5.0
静かで怖い「普通の」群像劇
以前、この作者の別の漫画を読んで、それはもう滅茶苦茶に非難するレビューを書いた。
が、本作は素晴らしかった。
ストーリーは、「消えたママ友」の周囲の人々(主にママ友三人)の視点で展開する。
私はママ友の世界からは縁遠い場所にいるが、一人一人の登場人物やその関係性、日常のリアリティーが半端ではなく、一気に引き込まれた。
また、三人の語りの視点の切り替えのタイミングとテンポのよさは絶妙で、一息に読まされてしまった。
これはもう、群像劇として一級品だと思う。
作品の雰囲気としては、日常の中にあるサスペンス、といった風情で、消えたママ友の謎を追う中で、ママ友、夫婦、嫁姑、それぞれの関係性における、秘密や暗部が少しずつ明らかになっていく。

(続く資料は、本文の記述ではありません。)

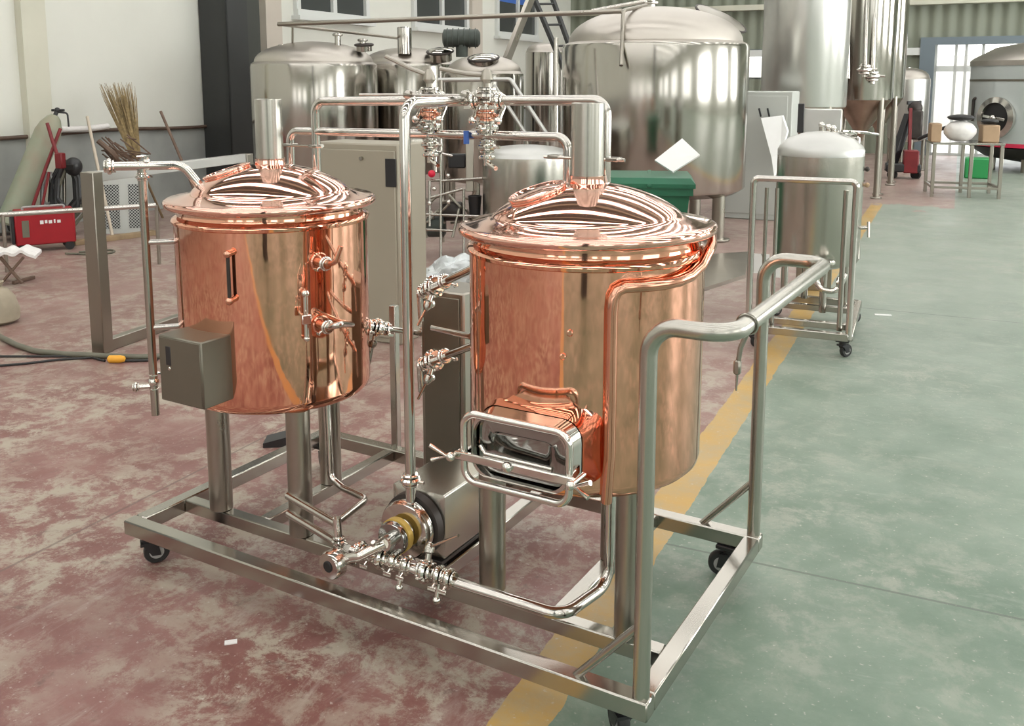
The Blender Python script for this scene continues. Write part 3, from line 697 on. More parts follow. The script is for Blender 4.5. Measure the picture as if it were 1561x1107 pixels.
# ------------------------------------------------------------------ background tanks
def tank(name, label, c, r, z0, z1, dome, legs=4, legr=.04, bottom='dish', legrot=.78, m='tank', md='tank_dome', cone=0, group=None, bell=True):
    c = V((c[0], c[1], 0)); t = thing(name, label, 'tank', c, group=group)
    MB().lathe([(r*.985, z0+.0), (r, z0+.02), (r, z1-.03), (r*.99, z1)], c, n=96, cap=False).build('shell', m, t)
    p = [(r*.99, z1), (r*.955, z1+.02), (r*.93, z1+.03)]
    for i in range(1, 13):
        a = i/12*PI/2; p.append((r*.93*math.cos(a) if i < 12 else 0, z1+.03+(dome-.03)*math.sin(a)))
    MB().lathe(p, c, n=96, cap=False).build('top_dome', md, t)
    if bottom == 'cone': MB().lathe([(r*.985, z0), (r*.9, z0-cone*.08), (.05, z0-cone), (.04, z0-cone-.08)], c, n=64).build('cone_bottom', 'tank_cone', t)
    else: MB().lathe([(r*.985, z0), (r*.9, z0-.05), (r*.5, z0-.09), (0, z0-.1)], c, n=64, cap=False).build('bottom_dish', m, t)
    lr = r*.86 if bottom != 'cone' else r*.92
    for i in range(legs):
        a = legrot+2*PI*i/legs; x, y = c.x+lr*math.cos(a), c.y+lr*math.sin(a)
        g = MB(); g.cyl((x, y, .02), (x, y, z0+.03 if bottom == 'cone' else z0-.03), legr, 20); g.disc((x, y, .012), (0, 0, 1), legr*1.9, .024, 24); g.build('leg', 'steel_dull', t)
    return t
def manway(t, c, nrm, r, h=.08, m='steel_pol'):
    c = V(c); nrm = V(nrm).normalized()
    g = MB(); g.lathe([(r, -h), (r, 0)], c, nrm, 32, cap=False); mo = g.build('manway', 'steel', t)
    g = MB(); g.lathe([(r*1.08, 0), (r*1.1, h*.2), (r*.95, h*.35), (r*.5, h*.5), (0, h*.55)], c, nrm, 32); g.build('manway_lid', m, mo)
    g = MB(); g.torus(c+nrm*.012, nrm, r*1.12, .014, 32, 8); g.build('clamp_band', 'dark_metal', mo)
g1 = None
c = D(480, 130, 11.2); T1 = tank('dome_tank', 'leftmost polished dome-topped background tank, above and behind the cream cabinet', c, .745, .5, 1.81, .27, legrot=.3)
for px, py, h in ((432, 66, .06), (515, 60, .22), (553, 64, .16)):
    p = D(px, py+8, 10.9); s = MB(); s.cyl(p-V((0, 0, .06)), p+V((0, 0, h*.6)), .035, 14); s.disc(p+V((0, 0, h*.5)), (0, 0, 1), .06, .03, 18); s.build('top_fitting', 'steel', T1)
manway(T1, D(555, 70, 10.9), (.05, -.1, .99), .09, .06, 'dark_metal')
c = D(622, 150, 12.3); T2 = tank('dome_tank', 'background tank with a short steel flue and round manway on its dome', c, .60, .5, 1.83, .22, legrot=.3)
p = D(617, 80, 11.7); MB().lathe([(.09, -.02), (.09, .30), (.08, .31)], p, n=28).build('flue', 'steel_pol', T2)
manway(T2, D(671, 80, 11.8), (.10, -.24, .96), .145, .1)
c = D(738, 150, 11.1); T3 = tank('dome_tank', 'dome-topped background tank with a dark stirrer motor on its lid, beside the ladder', c, .47, .5, 1.70, .22, legrot=.3)
manway(T3, D(737, 90, 10.75), (.08, -.24, .96), .155, .1)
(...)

その描き方も、やたらスキャンダラスに暴き立てるのではなく、人間の繋がりのもろさや、表面的な付き合いの虚しさを静かに綴るタッチで、好感が持てる。
誰もが「普通に」嘘や闇を抱えて、「普通に」生きている、その淡々とした提示が素晴らしい。
正直、こういう「雑な絵」の漫画は好みではないのだが、悲しく不穏でうすら寒い作品のトーンと、シンプルで呑気な絵柄は、いい意味でのミスマッチになっているような気もした。

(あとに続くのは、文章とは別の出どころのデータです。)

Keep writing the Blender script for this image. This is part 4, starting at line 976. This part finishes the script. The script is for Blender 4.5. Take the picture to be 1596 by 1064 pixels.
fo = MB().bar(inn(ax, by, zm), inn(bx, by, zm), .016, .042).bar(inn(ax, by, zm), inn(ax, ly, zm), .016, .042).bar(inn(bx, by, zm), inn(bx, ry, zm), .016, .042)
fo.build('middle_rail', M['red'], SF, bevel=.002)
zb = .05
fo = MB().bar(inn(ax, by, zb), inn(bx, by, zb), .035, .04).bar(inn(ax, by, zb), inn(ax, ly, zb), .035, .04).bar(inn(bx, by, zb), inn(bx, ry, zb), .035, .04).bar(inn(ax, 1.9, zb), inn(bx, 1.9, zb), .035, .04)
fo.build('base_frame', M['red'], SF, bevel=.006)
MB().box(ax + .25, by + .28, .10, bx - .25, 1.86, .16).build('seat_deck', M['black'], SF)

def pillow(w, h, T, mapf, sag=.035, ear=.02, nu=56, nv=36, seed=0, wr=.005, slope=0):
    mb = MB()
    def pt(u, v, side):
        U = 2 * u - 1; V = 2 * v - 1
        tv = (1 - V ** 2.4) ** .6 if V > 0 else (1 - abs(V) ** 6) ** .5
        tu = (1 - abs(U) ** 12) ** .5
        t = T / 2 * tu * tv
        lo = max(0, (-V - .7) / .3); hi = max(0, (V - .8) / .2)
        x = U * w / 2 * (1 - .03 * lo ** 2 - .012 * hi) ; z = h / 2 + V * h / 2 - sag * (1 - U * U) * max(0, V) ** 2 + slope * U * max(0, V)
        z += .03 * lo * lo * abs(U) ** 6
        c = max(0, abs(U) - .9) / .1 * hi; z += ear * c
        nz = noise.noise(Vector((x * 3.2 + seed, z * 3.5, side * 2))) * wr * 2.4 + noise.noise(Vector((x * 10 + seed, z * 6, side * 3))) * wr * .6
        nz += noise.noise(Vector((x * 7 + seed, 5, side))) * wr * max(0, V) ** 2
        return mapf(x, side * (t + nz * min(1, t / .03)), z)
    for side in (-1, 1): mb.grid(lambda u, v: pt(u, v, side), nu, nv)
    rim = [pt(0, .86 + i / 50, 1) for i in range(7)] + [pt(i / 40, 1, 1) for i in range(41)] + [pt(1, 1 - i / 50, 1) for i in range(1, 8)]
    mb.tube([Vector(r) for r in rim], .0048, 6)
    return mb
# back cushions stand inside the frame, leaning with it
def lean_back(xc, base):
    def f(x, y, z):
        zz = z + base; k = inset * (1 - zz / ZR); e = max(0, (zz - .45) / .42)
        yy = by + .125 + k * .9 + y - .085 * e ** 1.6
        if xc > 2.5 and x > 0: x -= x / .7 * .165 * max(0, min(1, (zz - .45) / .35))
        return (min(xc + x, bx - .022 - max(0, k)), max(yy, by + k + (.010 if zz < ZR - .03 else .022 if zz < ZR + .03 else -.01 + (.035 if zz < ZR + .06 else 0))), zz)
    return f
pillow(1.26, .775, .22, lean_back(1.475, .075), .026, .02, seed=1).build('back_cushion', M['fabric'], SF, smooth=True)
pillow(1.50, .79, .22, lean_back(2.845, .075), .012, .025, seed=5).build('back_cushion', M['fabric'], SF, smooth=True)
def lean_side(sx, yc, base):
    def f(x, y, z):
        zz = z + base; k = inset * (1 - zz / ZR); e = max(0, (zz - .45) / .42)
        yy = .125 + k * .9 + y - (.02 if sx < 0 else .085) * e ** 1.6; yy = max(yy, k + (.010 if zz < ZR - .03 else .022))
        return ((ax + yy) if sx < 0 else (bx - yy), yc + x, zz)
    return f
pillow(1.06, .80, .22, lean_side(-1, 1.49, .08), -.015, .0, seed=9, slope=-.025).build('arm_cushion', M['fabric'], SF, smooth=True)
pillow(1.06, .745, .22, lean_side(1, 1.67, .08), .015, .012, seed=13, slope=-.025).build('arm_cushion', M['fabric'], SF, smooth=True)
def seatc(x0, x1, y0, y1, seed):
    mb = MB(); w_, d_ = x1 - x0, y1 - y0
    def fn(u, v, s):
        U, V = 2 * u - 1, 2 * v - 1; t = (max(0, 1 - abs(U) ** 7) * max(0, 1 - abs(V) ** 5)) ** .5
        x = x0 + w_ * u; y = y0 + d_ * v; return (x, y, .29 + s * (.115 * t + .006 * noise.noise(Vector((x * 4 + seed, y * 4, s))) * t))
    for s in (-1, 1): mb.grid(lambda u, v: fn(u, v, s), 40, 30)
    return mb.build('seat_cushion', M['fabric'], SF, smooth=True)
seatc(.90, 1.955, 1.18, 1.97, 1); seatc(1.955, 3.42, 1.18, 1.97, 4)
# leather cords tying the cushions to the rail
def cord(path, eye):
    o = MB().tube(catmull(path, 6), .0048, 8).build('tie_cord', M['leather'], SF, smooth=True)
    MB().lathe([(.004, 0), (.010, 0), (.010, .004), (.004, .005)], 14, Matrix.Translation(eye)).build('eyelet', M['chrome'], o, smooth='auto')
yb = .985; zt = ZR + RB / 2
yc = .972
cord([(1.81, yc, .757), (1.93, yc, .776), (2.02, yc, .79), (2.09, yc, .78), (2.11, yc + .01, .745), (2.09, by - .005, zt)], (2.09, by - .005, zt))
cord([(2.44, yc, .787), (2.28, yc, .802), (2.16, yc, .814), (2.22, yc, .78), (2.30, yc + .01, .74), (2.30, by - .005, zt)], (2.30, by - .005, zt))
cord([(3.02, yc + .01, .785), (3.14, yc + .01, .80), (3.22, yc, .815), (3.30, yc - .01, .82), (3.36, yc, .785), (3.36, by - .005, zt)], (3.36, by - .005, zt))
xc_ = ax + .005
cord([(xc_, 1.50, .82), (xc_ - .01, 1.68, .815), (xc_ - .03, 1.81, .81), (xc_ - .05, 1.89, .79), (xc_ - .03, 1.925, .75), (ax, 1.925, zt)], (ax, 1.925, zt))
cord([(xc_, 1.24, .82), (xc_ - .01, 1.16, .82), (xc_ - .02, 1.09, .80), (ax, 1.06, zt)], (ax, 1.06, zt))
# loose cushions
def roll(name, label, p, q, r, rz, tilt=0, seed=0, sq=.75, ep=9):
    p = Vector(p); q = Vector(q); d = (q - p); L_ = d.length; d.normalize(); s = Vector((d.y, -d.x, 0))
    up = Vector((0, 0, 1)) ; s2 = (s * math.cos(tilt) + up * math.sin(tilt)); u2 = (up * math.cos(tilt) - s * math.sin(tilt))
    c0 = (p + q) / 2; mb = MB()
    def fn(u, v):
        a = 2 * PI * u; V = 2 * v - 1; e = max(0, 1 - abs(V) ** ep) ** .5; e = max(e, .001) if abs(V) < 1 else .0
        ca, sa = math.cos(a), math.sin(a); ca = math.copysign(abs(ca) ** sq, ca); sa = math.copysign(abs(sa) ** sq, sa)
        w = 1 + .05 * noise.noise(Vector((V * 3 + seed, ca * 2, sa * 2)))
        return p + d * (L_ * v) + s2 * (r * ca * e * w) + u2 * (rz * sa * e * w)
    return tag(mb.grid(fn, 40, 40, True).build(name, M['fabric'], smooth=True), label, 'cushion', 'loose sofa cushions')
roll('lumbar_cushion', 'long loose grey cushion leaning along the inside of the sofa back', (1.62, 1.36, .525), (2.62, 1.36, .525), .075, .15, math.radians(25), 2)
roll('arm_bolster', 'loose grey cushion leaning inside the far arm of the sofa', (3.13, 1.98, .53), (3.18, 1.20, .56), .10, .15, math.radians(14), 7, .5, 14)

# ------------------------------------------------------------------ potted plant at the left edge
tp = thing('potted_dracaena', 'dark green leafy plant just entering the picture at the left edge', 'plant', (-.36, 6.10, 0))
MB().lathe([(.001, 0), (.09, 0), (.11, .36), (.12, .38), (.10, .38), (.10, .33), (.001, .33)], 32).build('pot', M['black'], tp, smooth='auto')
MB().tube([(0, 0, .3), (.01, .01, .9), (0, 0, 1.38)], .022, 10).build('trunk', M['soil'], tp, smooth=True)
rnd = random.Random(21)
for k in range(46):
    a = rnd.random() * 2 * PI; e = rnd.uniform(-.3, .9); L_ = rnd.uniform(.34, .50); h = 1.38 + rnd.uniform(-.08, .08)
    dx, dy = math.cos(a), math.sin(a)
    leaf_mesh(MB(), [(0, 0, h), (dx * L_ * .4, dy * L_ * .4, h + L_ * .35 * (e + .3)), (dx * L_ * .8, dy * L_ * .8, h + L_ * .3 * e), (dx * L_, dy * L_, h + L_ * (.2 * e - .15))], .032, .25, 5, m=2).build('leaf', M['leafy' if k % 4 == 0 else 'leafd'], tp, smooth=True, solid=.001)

特筆すべきはツバサ君の描き方で、大人の抱える悪意や歪みが「伝染」したかのようなその造形は、実に悪趣味で、怖い。
子どもについて、何かがおかしいのに誰もその破綻をつかめていないし止められない、それは、目を背けたくなるような冷たい現実だ。
特に、最終話でツバサ君が祖母と父親に放つ台詞は、いくぶん漫画的な寓意はあるにせよ、恐ろしく、素晴らしい。